School board sets new goals

The Moore County School Board reviewed goals and programs at its Sept. 6 work session.

Superintendent Tim Locklair said he recommended the 2022-2024 Strategic Plan, which Chief Officer for Academics and Student Dr. Mike Metcalf presented.

The new mission reads: All students will graduate with the skills, knowledge, character and education to be successful citizens.

The plan has six goals:

  1. Increase the number of schools meeting or exceeding growth from 14 to 23.
  2. Increase Grade Level Proficiency in all subjects by 10% (from 56.6% to 66.6%).
  3. Increase ranking for Grade Level Proficiency in all subjects from 23rd to within the top 5% in the state.
  4. Tenth grade students reading at or above grade level will increase by 10% (from 81% to 91%) as measured by the End-of-Course Lexile reading level.
  5. Close the achievement gaps of Black, Hispanic, economically disadvantaged, and students with disabilities by 10% from their respective 2021-22 achievement scores.
  6. Increase the number of students who complete a Career and Technical Education (CTE) Cluster (a student who has taken at least four CTE courses within the same career pathway) by 15% from 441 to 510.

Metcalf said the wording for goal five needed to be revised. He said it was important to reduce gaps while increasing performances of all groups. He said it was important to work with wording to prevent it from suggesting a reduction in overall performance.
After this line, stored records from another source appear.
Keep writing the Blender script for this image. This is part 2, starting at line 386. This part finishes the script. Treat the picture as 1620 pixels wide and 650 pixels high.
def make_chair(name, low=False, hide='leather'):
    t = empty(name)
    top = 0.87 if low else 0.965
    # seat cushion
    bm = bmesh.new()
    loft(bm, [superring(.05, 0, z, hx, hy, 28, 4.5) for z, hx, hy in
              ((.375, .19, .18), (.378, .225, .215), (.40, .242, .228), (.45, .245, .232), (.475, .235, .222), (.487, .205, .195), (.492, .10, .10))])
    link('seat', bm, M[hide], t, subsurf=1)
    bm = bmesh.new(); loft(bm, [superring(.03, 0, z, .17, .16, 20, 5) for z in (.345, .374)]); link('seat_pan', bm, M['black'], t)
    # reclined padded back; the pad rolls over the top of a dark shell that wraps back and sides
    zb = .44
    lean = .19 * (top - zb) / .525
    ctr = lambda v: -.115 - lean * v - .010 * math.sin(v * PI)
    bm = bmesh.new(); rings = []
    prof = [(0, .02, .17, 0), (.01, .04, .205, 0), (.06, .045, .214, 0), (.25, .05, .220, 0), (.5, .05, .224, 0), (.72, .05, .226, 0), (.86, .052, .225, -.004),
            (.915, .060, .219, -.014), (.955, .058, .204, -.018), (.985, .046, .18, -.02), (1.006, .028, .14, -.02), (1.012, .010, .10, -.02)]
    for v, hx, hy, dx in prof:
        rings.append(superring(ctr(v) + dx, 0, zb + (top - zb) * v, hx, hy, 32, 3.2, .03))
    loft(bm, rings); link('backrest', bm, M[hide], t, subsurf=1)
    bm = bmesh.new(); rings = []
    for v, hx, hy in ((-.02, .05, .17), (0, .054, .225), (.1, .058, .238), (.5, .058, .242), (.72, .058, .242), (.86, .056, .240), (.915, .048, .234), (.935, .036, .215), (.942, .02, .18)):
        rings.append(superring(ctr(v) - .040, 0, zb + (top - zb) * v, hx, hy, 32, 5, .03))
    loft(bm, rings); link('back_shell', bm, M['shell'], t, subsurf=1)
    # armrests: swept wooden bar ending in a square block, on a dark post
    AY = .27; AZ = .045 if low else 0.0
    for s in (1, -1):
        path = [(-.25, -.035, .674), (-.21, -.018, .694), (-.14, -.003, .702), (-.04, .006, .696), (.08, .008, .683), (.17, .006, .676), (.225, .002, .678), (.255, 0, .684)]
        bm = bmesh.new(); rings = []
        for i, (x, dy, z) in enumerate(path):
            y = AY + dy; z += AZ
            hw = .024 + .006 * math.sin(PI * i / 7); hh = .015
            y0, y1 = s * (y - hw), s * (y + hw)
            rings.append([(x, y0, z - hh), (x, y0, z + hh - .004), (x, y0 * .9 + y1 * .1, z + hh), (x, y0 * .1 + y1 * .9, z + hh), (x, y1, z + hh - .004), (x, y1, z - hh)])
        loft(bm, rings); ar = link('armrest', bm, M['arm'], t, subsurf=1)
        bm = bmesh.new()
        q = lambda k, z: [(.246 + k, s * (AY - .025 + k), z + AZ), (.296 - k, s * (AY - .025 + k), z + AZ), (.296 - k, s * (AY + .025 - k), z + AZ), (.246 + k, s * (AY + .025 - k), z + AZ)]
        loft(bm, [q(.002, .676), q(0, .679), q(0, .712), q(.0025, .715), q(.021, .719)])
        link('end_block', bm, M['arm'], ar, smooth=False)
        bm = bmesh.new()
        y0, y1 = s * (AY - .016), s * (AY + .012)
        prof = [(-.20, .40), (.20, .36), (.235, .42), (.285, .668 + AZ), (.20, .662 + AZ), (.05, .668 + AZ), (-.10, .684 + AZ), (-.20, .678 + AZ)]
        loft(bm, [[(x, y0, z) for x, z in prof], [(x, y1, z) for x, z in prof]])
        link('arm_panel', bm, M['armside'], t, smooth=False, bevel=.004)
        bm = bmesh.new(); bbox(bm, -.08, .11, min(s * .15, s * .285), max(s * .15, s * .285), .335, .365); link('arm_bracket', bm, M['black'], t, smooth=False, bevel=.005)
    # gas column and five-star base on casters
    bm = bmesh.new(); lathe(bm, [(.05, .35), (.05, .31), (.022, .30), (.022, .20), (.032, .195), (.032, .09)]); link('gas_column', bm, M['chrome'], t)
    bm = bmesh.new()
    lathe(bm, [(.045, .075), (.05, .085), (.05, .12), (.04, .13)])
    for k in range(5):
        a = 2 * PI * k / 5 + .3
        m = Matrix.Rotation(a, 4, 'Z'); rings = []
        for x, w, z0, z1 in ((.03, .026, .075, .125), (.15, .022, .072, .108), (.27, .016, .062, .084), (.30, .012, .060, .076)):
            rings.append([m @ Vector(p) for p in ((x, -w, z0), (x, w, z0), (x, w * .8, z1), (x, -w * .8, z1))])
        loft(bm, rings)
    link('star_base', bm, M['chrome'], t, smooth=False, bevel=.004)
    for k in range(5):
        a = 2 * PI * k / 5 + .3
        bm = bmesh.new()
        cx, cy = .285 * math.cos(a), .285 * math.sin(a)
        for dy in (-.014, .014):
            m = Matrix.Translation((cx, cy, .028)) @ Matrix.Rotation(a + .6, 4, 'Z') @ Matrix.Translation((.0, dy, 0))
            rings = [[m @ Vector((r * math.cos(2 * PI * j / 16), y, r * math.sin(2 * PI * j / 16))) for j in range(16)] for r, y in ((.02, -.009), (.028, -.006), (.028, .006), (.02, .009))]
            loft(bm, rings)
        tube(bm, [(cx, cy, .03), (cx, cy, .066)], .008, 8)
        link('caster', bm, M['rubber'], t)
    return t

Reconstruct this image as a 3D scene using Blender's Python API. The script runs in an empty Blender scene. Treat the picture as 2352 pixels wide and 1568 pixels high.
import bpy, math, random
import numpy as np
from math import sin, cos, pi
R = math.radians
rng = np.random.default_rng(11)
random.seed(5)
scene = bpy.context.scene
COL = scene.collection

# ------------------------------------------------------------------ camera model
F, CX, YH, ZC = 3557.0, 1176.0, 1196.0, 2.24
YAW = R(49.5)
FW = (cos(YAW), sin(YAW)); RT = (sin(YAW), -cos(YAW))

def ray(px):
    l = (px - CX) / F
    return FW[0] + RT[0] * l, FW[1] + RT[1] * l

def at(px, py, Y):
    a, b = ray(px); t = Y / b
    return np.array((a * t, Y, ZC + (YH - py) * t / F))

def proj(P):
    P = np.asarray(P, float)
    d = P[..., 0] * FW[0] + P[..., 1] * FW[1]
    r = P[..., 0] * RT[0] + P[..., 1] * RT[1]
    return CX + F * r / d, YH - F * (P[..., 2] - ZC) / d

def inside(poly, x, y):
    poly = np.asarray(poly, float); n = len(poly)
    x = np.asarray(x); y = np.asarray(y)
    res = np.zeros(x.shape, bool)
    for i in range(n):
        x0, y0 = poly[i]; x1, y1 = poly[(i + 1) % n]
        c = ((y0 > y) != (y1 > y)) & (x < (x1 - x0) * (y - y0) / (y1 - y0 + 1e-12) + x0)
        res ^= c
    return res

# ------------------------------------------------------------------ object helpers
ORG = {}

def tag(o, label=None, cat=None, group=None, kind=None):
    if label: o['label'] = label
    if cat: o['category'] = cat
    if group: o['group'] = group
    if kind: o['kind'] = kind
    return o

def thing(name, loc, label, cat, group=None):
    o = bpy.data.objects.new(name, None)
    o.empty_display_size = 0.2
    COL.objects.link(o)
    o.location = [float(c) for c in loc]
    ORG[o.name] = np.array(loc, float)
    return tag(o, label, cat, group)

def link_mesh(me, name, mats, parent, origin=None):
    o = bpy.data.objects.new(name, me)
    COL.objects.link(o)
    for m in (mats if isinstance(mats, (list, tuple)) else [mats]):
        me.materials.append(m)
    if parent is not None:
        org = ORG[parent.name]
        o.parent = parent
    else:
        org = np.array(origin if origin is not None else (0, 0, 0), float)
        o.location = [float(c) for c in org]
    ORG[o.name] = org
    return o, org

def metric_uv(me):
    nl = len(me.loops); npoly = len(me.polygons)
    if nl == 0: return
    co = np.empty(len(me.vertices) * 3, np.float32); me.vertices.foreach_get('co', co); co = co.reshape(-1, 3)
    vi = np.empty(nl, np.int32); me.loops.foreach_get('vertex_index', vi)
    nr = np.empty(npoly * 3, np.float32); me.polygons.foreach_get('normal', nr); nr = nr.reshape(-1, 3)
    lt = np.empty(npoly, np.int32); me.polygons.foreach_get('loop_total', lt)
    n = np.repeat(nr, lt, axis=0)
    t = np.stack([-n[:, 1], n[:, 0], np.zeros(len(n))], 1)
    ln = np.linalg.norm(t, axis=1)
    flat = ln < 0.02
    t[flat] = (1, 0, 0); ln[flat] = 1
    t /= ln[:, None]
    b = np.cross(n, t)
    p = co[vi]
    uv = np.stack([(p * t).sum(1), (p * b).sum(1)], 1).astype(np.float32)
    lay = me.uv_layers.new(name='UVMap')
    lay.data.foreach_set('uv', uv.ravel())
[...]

The achievement gap is 29.9%, and Metcalf wants to reduce it down to 19.9% or less.

School board member Robert Levy said a goal should be to raise F-rated schools. He said the K-8th Grade Level Performance should include English II, especially since the government made it a requirement.

Board member David Hensley said he liked goal six because it is important to have students graduate career ready with vocational education.

The vocational education pathways carry different certifications or completions, such as accounting or business management, and construction or architecture. There are 23 pathways.

The board will vote on the 2022-2024 Strategic Plan on Monday, Sept. 12 at its regular meeting.

Executive Director of Operations John Birath presented an update on the Driver’s Education Program. The state program began in the 1960s and is a requirement and is open to all Moore County school students, including home-schooled students.

The program requires 30 hours of classroom instruction, 12 hours of instruction in a car, six hours of observing and six driving hours.

There are 20 to 25 students per classroom, and the fee is $65, with free and reduced fees based on household income, so everyone is eligible as long as students pass a vision test.

The new virtual hybrid classes allow larger class sizes up to 50 and have the same success rate as in-person instruction.

The state pays $257,415 for the program, averaging $195 per student.

The program has 18 vehicles and replaces a couple each year.

Hensley said the program was one of the most important programs because all students will be on the road. He suggested the purchase of a driving simulator to teach how to drive on ice and other problematic realities. He said it was more important to have the driving simulator than to buy a new car for the program because it increases public safety.

Students must complete the program by age 18.

Dr. Mike Metcalf, Chief Officer for Academics and Student Support Services, presented a review on transportation. He said the Aug. 2 registration deadline helped coordinate the 251 routes.

For the first two weeks of school, a call center to assist with transportation questions was set up and had a 19-second response time.

Moore County Schools is hiring bus drivers and welcomes retirees. Read the job description here. Call 910-947-2976 for more information.

Director for Student Support Services Dr. Seth Powers shared a proposal for 13 additional full-time police officers, which would bring the total to 27.

Powers said the number one goal was to educate, but that could not be accomplished without safety in place.

The presence of police vehicles was stressed as a visual deterrent to crime.

The initial cost, including salaries, training, vehicles and equipment, was estimated at $1,446,758, with a yearly cost of $980,562. Read the cost breakdown here

The proposal will review the Board’s feedback and present the proposal again in Oct. to the Board before presentation to county commissioners.